The activists claimed the mosque had been built on the birthplace of Lord Rama, one of Hinduism’s major deities. A 2019 Supreme Court ruling settled the dispute, greenlighting the Hindu temple project citing archaeological evidence of a non-Islamic building found beneath the mosque’s site.

The court granted Muslims land to build a new mosque 15 miles from Ayodhya. To date, construction, led by a BJP official, has not started, CNN reported.
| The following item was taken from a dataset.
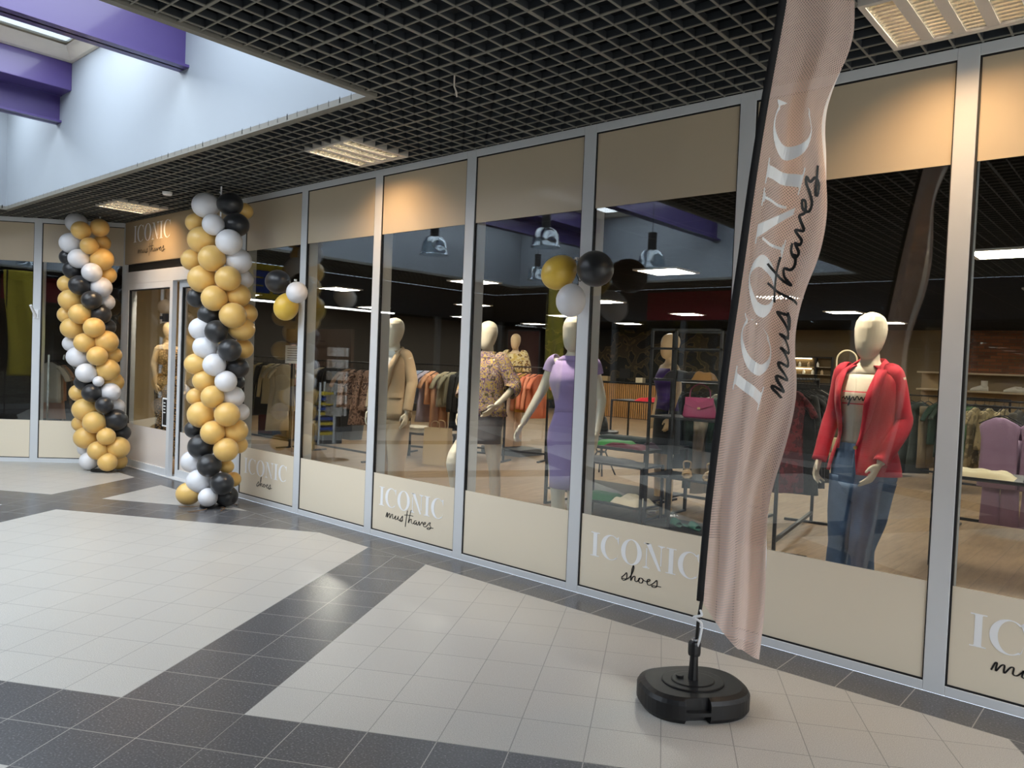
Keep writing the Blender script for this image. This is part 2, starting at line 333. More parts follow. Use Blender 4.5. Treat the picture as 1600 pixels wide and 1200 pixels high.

Meanwhile, Ram Mandir is also far from completion. Critics accused Modi of rushing the opening to fit his campaign calendar, wrote World Politics Review. The opening was an “illustration of the mutually beneficial ties between Modi and India’s Hindu nationalist movement, which he and his party have utilized to gain political power and amplified via his government’s policies and rhetoric,” the magazine said.

That’s because one of Modi’s key electoral promises was to build the temple. Monday’s ceremony was described as an attempt to woo India’s Hindu majority, which make up 80 percent of the population, ahead of a general election expected to occur between April and May. Modi is predicted to secure a record third term.

Since he took power in 2014, many BJP-led states have implemented measures favoring Hindus, as part of an ideology called “Hindutva” which aims at achieving a Hindu state in India. The country currently has a secular constitution.

Pakistan reacted to the opening ceremony of Ram Mandir, considered a symbol of Hindutva, warning about the rise of Islamophobia in India and the ideology’s threat to regional peace, the Hindustan Times reported.